On Thursday, Belair proposed a $44.87 million budget for the 2013-14 school year, a 1.5 percent increase from this year, at a Board of Education meeting that was open to the public. Yet only a sprinkle of elected officials attended, and with the exception of one former elected official, no one from the public went. And there were no outright complaints.

“We are staying the course,” Belair said. “We are on a trajection to do great things in this school district.”

The meeting provided little news. Belair and his staff explained his $44.87 million proposal (which is fully detailed here). The Board of Education asked informational questions throughout the meeting and some additional informational questions were asked by elected officials at the end of the meeting, but there were no outright complaints.

The Board of Education will hold its next budget workshop on January 17th. Then, on January 24th, the board will take final action on the budget and submit it to the Board of Finance for approval.

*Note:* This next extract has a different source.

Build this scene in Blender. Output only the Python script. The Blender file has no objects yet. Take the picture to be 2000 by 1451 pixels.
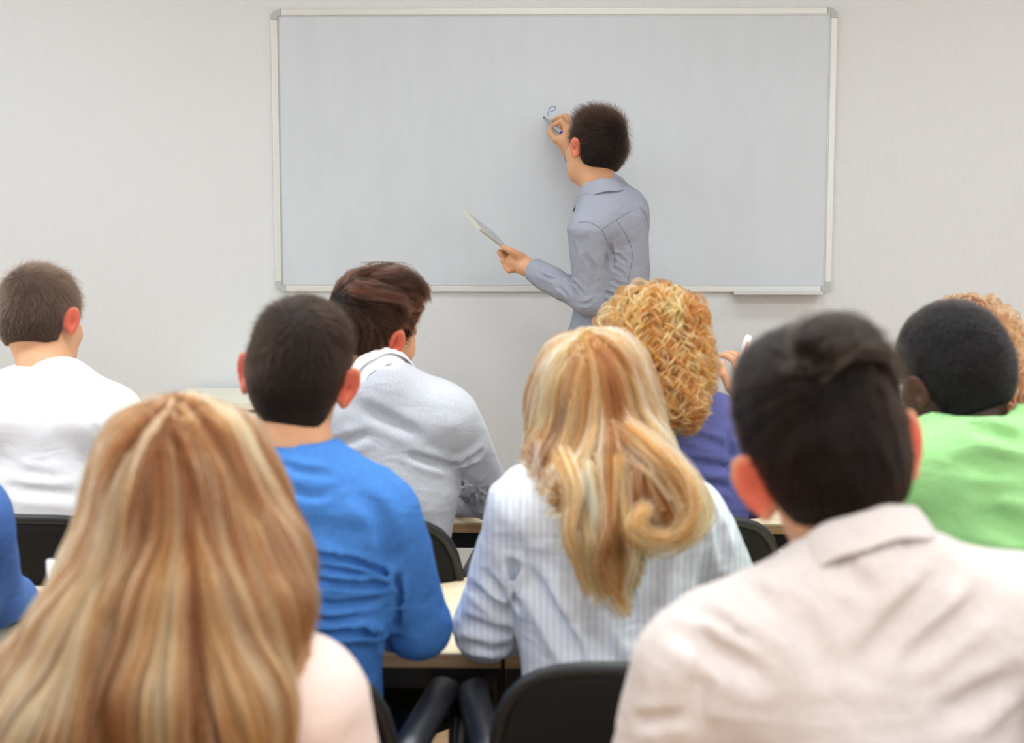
import bpy, bmesh, math, random
import numpy as np
from mathutils import Vector, Matrix
random.seed(7)
RNG = np.random.default_rng(11)
C = bpy.context.scene.collection
SC = bpy.context.scene

# ------------------------------------------------------------------ camera, light, exposure
EYE = 1.47
F_PX = 2760.0
PITCH = math.radians(-6.19)
YAW = math.radians(1.19)
WALL_Y = 5.11                     # plaster surface of the front wall
cam_d = bpy.data.cameras.new('camera')
cam = bpy.data.objects.new('camera', cam_d); C.objects.link(cam)
cam.rotation_mode = 'XYZ'
RC = (Matrix.Rotation(YAW, 3, 'Z') @ Matrix.Rotation(PITCH, 3, 'X'))
cam.matrix_world = Matrix.Translation((0, 0, EYE)) @ (RC @ Matrix.Rotation(math.radians(90), 3, 'X')).to_4x4()
cam_d.sensor_fit = 'HORIZONTAL'; cam_d.sensor_width = 36.0
cam_d.lens = F_PX / 2000 * 36.0
cam_d.clip_start = 0.05; cam_d.clip_end = 60
cam_d.dof.use_dof = True
cam_d.dof.focus_distance = 4.1
cam_d.dof.aperture_fstop = 3.9
SC.camera = cam
SC.view_settings.view_transform = 'Standard'
SC.view_settings.look = 'None'
SC.view_settings.exposure = 0.17
SC.view_settings.gamma = 1.0
SC.view_settings.use_curve_mapping = False

world = bpy.data.worlds.new('world'); SC.world = world
world.use_nodes = True
bgn = world.node_tree.nodes['Background']
bgn.inputs[0].default_value = (0.80, 0.90, 1.0, 1); bgn.inputs[1].default_value = 1.0

def area(name, loc, aim, sx, sy, watt, col, spread=180):
    l = bpy.data.lights.new(name, 'AREA'); l.shape = 'RECTANGLE'; l.size = sx; l.size_y = sy
    l.energy = watt; l.color = col; l.spread = math.radians(spread)
    o = bpy.data.objects.new(name, l); C.objects.link(o); o.location = loc
    d = Vector(aim) - Vector(loc)
    o.rotation_euler = d.to_track_quat('-Z', 'Y').to_euler()
    return o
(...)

John Sheehan January 11, 2013 at 03:17 PM
In fairness to both the BOE and the elected officials attending the meeting, it was the first time they were able to look at the budget and there was no time to study it to be able to form any detailed questions. There is a reason that the BOF likes to get budget backup material a month ahead of the meetings - it provides time to read, study, research, and then formulate questions to insure that the budget presented is the best possible for the particular time. Without that study time, there is no ability to formulate detailed questions about a budget. These workshops are a good first step and, of course, since the administration has built the budget, they are familar with it and able to make a facile presentation that makes the budget look like the best and only solution. This is just the first step in the process. Although the budget appears to be satisfactory at first glance, only a look at the details provided in the backup material will confirm that first impression.